QAの論理は基本的には現実主義に立ったものだと思う。開発者が自らを律することは不可能、もしくは非常に困難だから、第三者の力を借りるしかないということなのだから。こうした考え方は三権分立や社外取締役の設置などソフトウェア開発以外の世界でもみられるものであり、ある種の知恵に基づくものである。ただ、上にあげたようなQAの論理(少なくとも洗練されていないもの)はその裏に素朴な理想主義も含んでいるように思える。

まず、QAに対する抑制と均衡が働いていない。QA自体がセクショナリズムに陥って自らの存在意義を示すために(と意識はしないかもしれないが)必要以上に開発に介入する、という可能性が考慮されていない。 また基準や標準の浸透が必ず品質の改善に結びつくというのも楽観的に過ぎる。(開発効率を示す指標としてコード行数が測定されているから、無駄にコードを書く、といった冗談を話すこともある。)

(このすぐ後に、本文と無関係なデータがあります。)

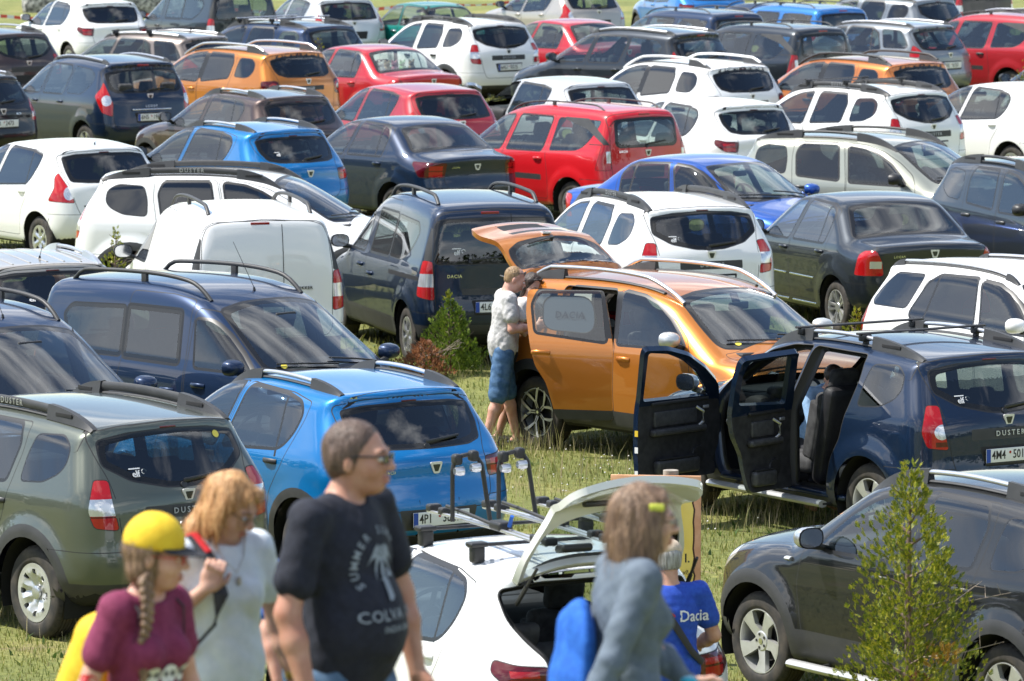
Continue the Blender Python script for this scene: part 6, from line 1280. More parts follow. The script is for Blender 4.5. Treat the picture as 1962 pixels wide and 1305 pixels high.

一方のアジャイルモデルは開発者(チーム)が自律的に品質を高めていけると考える点では理想主義的であるが、QAのような第三者がプロジェクトに貢献する能力や可能性については懐疑的であり。また、遠い昔に他人によって決められた重いプロセスや基準を現在の開発者(およびQA)が自らのものとして受け止めてその精神を守り、発展させていく可能性については悲観的である。


協力とモニタリング

以上に書いたことから、少なくともQAが自らが決めた基準を杓子定規に適用して開発チームを批判する、というのは正しくないものの、状況次第という面はあるが(アジャイル開発における「顧客」とは別に)品質を守るための第三者が必要な場面は多いと思う。その場合、QA(またはそれに似た立場の人)としては、開発者とどのように協力するかが課題となる。

プロジェクトについての十分な知識を持ち、かつ品質を守るために必要な意見を述べ、チームを動かす、というのが理想的な姿ではあるが、以下の理由から通常はあまり現実的ではないと思う。
  • チームメンバーであってもプロジェクトや開発の詳細をすべて知っているわけではない。特にパートタイムでプロジェクトにかかわる場合、知識が不足することは避けられない。
  • プロジェクトや開発内容にあまりに精通してしまうと、第三者として考えられなくなる。
もしこれができるなら開発者としても自ら規律をもって品質を高めることができる、 よってQAは不要、ということになるだろう。
より現実的なのは、開発者とQAが異なる情報を持ってコミュニケーションを行い、望ましい解決策を探ることだが、コミュニケーションに多少のコストがかかるとしても、画一的な基準の押し付けとなれ合いという両極端を避けるには必要なことなのだと思う。ただ、コミュニケーションの中身についてここで一般的に述べることはできない。個人間の関係によるところも大きいだろう。

小結

ここまで品質保証体制の背後にある前提を抽出しながらそれぞれのメリット、デメリットを考えたが、各種の前提が成り立つかは人次第である。(ただし、同じ人でも何らかのきっかけで変わることはあるかもしれない。)

開発や品質保証の体制をどうするかはプロジェクトの性質に依存するのはもちろんだが、メンバーにも依存するものであり、正しい方法は一つには決まらない。個人も組織も良い面と悪い面は表裏一体のことが多く、良い面だけを伸ばして悪い面は現れないようにするというのは(追求には値するが)簡単ではない。

WACATE1日目のBPPセッションとセッション2では相手のタイプによって接し方を変えることの必要性が説明された。BPPセッションでは「炎上駆動改善」なる方法が紹介され、意識が高くない人も改善に巻き込むための方法が解説された。これもメンバーの動き方についての仮定に基づいた方法論である。自分自身も理由をつけて改善を先延ばしにすることがあるので注意しなければならないと思ったが、意識が高い/高くない、というだけでなく、あることに意識が向いている人、別のことに意識が向いている人、…という面もあると思っている。付け加えるとすれば、相手だけでなく自分についても自分に合ったやり方、合わないやり方があると思う。

他のセッションについても(これもセッションの内容からは離れることになりそう)書きたかったが、時間がかかりそうなので後で別に投稿することにしたい。